Comme annoncé, aux faits s'ajoutent des réflexions de Jean de Léry, Montaigne, Sébastien Castellion, Hugo Grotius, Thomas More, Stefan Zweig, etc. Faits et réflexions illustrent (plus qu'ils ne démontrent) les deux thèses énoncées dans l'avant-propos : « Aujourd'hui comme hier, la forme de violence la plus répandue oppose des communautés voisines ou parentes au sein d'un même pays. Les guerres civiles l'emportent sur les conflits internationaux » et « Les guerres civiles sont généralement plus cruelles que les guerres entre nations, et leurs conséquences se font sentir plus longtemps après le retour à la paix. »
Le dernier chapitre, d'aspect plus théorique, revient sur un concept de Freud présenté dès l'avant-propos, le concept de « naricissisme des petites différences », que Russell Jacoby voit, avec le complexe de castration, comme le moteur à la fois des haines et violences fratricides et de la misogynie. Il pointe pourtant la limite de la psychanalyse : « La psychanalyse parvient à expliquer la guerre et la haine d'un point de vue général, mais elle se tait dès lors que les conflits et les inimitiés se précisent sur la carte du monde. »
Russell Jacoby s'appuie donc ensuite sur les idées développées par René Girard, Français qui a vécu et enseigné aux Etats-Unis pendant la majeure partie de sa vie. Pour Girard, la croyance selon laquelle les discordes surgiraient des différences n'est qu'un préjugé ; l'anthropologie et la littérature témoignent du contraire : « Ce ne sont pas les différences, mais leur perte qui entraîne la rivalité démente, la lutte à outrance entre les hommes d'une même famille ou d'une même société. » Nos désirs individuels se nourrissent, par imitation, des désirs de ceux qui nous entourent. Pour Girard, Freud s'est trompé. Le fils ne désire pas la mère : il imite le père et désire ce que le père désire.

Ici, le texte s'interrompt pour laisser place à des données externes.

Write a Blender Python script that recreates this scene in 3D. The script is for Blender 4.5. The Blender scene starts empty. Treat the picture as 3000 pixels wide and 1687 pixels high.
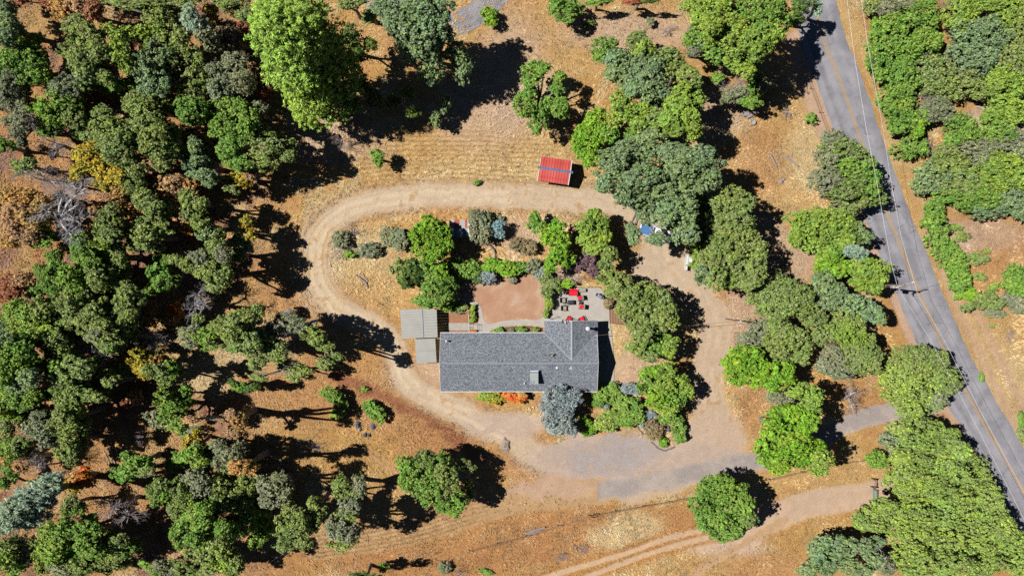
import bpy, math, random
import numpy as np
from mathutils import Vector, Matrix
random.seed(7)
RNG = np.random.default_rng(11)
S = 0.053            # metres per photograph pixel on the ground
H = 107.0            # height of the drone
EL = math.radians(52.0)
SHX, SHY = 0.9925, -0.122     # direction the shadows fall on the ground

sc = bpy.context.scene
col = sc.collection
# ---------------- camera
cam_d = bpy.data.cameras.new("camera"); cam = bpy.data.objects.new("camera", cam_d); col.objects.link(cam)
cam.location = (0, 0, H); cam.rotation_euler = (0, 0, 0)
cam_d.sensor_fit = 'HORIZONTAL'; cam_d.sensor_width = 36.0
cam_d.lens = 36.0 * H / (3000 * S)
cam_d.clip_start = 0.5; cam_d.clip_end = 3000
sc.camera = cam
# ---------------- sky and sun
w = bpy.data.worlds.new("World"); sc.world = w; w.use_nodes = True
nt = w.node_tree; bg = nt.nodes['Background']
sky = nt.nodes.new('ShaderNodeTexSky'); sky.sky_type = 'NISHITA'; sky.sun_disc = False
sky.sun_elevation = EL; sky.sun_rotation = math.atan2(-SHX, -SHY)
sky.altitude = 2500; sky.air_density = 0.35; sky.dust_density = 0.0; sky.ozone_density = 1.0
nt.links.new(sky.outputs[0], bg.inputs[0]); bg.inputs[1].default_value = 0.05
sd = bpy.data.lights.new("sun", 'SUN'); sun = bpy.data.objects.new("sun", sd); col.objects.link(sun)
sd.energy = 5.0; sd.angle = math.radians(0.5); sd.color = (1.0, 0.955, 0.89)
sun.location = (-60, 10, 90)
sun.rotation_euler = Vector((SHX*math.cos(EL), SHY*math.cos(EL), -math.sin(EL))).to_track_quat('-Z', 'Y').to_euler()
sc.view_settings.view_transform = 'Standard'; sc.view_settings.look = 'None'
sc.view_settings.gamma = 1.0; sc.view_settings.exposure = 0.85; sc.view_settings.use_curve_mapping = False
sc.render.engine = 'CYCLES'
sc.cycles.max_bounces = 4; sc.cycles.diffuse_bounces = 1; sc.cycles.glossy_bounces = 2
sc.cycles.transmission_bounces = 3; sc.cycles.transparent_max_bounces = 4
sc.cycles.use_denoising = False

# ---------------- helpers
def at(px, py, h=0.0):
    k = (H - h) / H * S
    return ((px - 1500) * k, (843.5 - py) * k)
def tag(o, label=None, cat=None, group=None, kind=None):
    if label: o['label'] = label
    if cat: o['category'] = cat
    if group: o['group'] = group
    if kind: o['kind'] = kind
    return o
def empty(name, loc=(0, 0, 0), rz=0.0):
    o = bpy.data.objects.new(name, None); col.objects.link(o)
    o.location = loc; o.rotation_euler = (0, 0, rz); o.empty_display_size = 0.3
    return o
def link(name, me, parent=None, loc=None, rz=None):
    o = bpy.data.objects.new(name, me); col.objects.link(o)
    if parent: o.parent = parent
    if loc is not None: o.location = loc
    if rz is not None: o.rotation_euler = (0, 0, rz)
    return o
def np_mesh(name, V, F, mats, smooth=False, mi=None):
    """V (n,3) array, F (m,k) array of equal sized faces"""
    me = bpy.data.meshes.new(name)
    V = np.asarray(V, np.float32); F = np.asarray(F, np.int32)
    me.vertices.add(len(V)); me.vertices.foreach_set('co', V.ravel())
    k = F.shape[1]
    me.loops.add(F.size); me.loops.foreach_set('vertex_index', F.ravel())
    me.polygons.add(len(F)); me.polygons.foreach_set('loop_start', np.arange(0, F.size, k, dtype=np.int32))
    if smooth: me.polygons.foreach_set('use_smooth', np.ones(len(F), bool))
    for m in mats: me.materials.append(m)
    if mi is not None: me.polygons.foreach_set('material_index', np.asarray(mi, np.int32))
    me.update(calc_edges=True)
    return me
class MB:
    def __init__(s): s.v = []; s.f = []; s.m = []
    def face(s, pts, m=0):
        n = len(s.v); s.v += [tuple(p) for p in pts]; s.f.append(tuple(range(n, n + len(pts)))); s.m.append(m)
    def box(s, x0, x1, y0, y1, z0, z1, m=0, M=None):
        c = [(x0,y0,z0),(x1,y0,z0),(x1,y1,z0),(x0,y1,z0),(x0,y0,z1),(x1,y0,z1),(x1,y1,z1),(x0,y1,z1)]
        if M is not None: c = [tuple(M @ Vector(p)) for p in c]
        n = len(s.v); s.v += c
        for f in ((3,2,1,0),(4,5,6,7),(0,1,5,4),(1,2,6,5),(2,3,7,6),(3,0,4,7)):
            s.f.append(tuple(n + i for i in f)); s.m.append(m)
        return s
    def prism(s, poly, z0, z1, m=0):
        n = len(s.v); k = len(poly)
        s.v += [(p[0], p[1], z0) for p in poly] + [(p[0], p[1], z1) for p in poly]
        a = sum(poly[i][0]*poly[(i+1)%k][1]-poly[(i+1)%k][0]*poly[i][1] for i in range(k))
        idx = list(range(k)) if a > 0 else list(range(k))[::-1]
        s.f.append(tuple(n + k + i for i in idx)); s.m.append(m)
        s.f.append(tuple(n + i for i in idx[::-1])); s.m.append(m)
        for i in range(k):
            a_, b_ = idx[i], idx[(i+1) % k]
            s.f.append((n+a_, n+b_, n+k+b_, n+k+a_)); s.m.append(m)
        return s
    def tube(s, pts, radii, seg=6, m=0, cap=True):
        pts = [Vector(p) for p in pts]
        if not hasattr(radii, '__len__'): radii = [radii]*len(pts)
        n0 = len(s.v)
        for i, p in enumerate(pts):
            d = (pts[min(i+1, len(pts)-1)] - pts[max(i-1, 0)]).normalized()
            a = d.orthogonal().normalized(); b = d.cross(a)
            if i and (a.dot(pa) < 0.3):
                a = (pa - d*pa.dot(d)).normalized(); b = d.cross(a)
            pa = a
            for k in range(seg):
                t = 2*math.pi*k/seg
                s.v.append(tuple(p + (a*math.cos(t) + b*math.sin(t))*radii[i]))
        for i in range(len(pts)-1):
            for k in range(seg):
                A = n0+i*seg+k; B = n0+i*seg+(k+1) % seg
                s.f.append((A, B, B+seg, A+seg)); s.m.append(m)
        if cap:
            s.f.append(tuple(n0+k for k in range(seg))[::-1]); s.m.append(m)
            s.f.append(tuple(n0+(len(pts)-1)*seg+k for k in range(seg))); s.m.append(m)
        return s
    def lathe(s, prof, cx=0, cy=0, seg=14, m=0):
        n0 = len(s.v)
        for r, z in prof:
            for k in range(seg):
                t = 2*math.pi*k/seg; s.v.append((cx+r*math.cos(t), cy+r*math.sin(t), z))
        for i in range(len(prof)-1):
            for k in range(seg):
                A = n0+i*seg+k; B = n0+i*seg+(k+1) % seg
                s.f.append((A, B, B+seg, A+seg)); s.m.append(m)
        s.f.append(tuple(n0+k for k in range(seg))[::-1]); s.m.append(m)
        s.f.append(tuple(n0+(len(prof)-1)*seg+k for k in range(seg))); s.m.append(m)
        return s
    def mesh(s, name, mats, smooth=False):
        me = bpy.data.meshes.new(name); me.from_pydata(s.v, [], s.f)
        if not isinstance(mats, (list, tuple)): mats = [mats]
        for m in mats: me.materials.append(m)
        me.polygons.foreach_set('material_index', s.m)
        if smooth: me.polygons.foreach_set('use_smooth', [True]*len(s.f))
        me.update(); return me
    def build(s, name, mats, parent=None, smooth=False, loc=None, rz=None):
        return link(name, s.mesh(name, mats, smooth), parent, loc, rz)

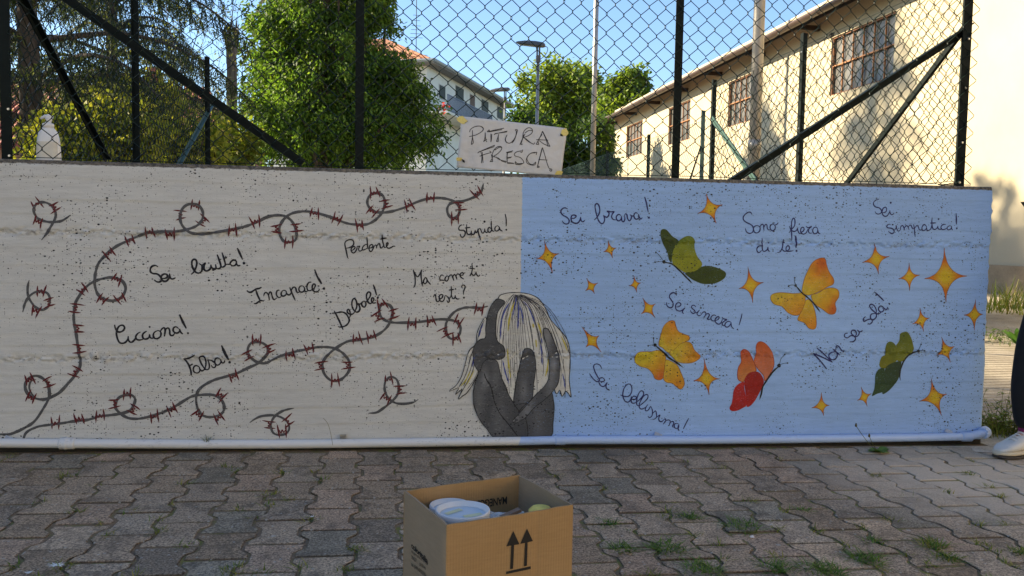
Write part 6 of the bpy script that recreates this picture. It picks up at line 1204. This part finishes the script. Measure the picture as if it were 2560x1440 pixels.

D'où le concept de « désir mimétique ». En ce qui concerne le monde actuel, « l'image qui surgit – et vient remplacer l'image slogan du « choc des civilisations » invoquée par ceux qui ne comprennent pas l'état du monde – est celle d'une unique civilisation mondiale en état de guerre civile ».
Revenant à la misogynie, Russell Jacoby se demande : « Est-ce la crainte de l'effémination, et plus généralement de la perte d'identité qui pousse les hommes à s'entretuer ? » Et il s'interroge : « Et les femmes, où sont-elles dans tout cela ? » Après avoir évoqué le rapt des Sabines par les Romains, il finit son livre par : « Les suppliques des Sabines sont parvenues jusqu'à nous. Ecoutons-les. Car elles ont sans doute beaucoup à nous apprendre. »
J'avoue que cette lecture m'a laissé perplexe tant les idées agitées me paraissent dénuées d'implications pratiques. Y a-t-il quoi que ce soit à faire maintenant en Irak pour établir la paix entre sunnites, chiites et kurdes ? au Rwanda pour que le gouvernement des Tutsis n'attise pas encore la rancune des Hutus jusqu'à ce que ceux-ci n'entreprennent de nouveau de massacrer les Tutsis, ou jusqu'à ce que les Tutsis n'entreprennent de massacrer préventivement les Hutus, comme les deux choses sont déjà arrivées dans le passé ? En fin de compte, une lecture un peu décevante.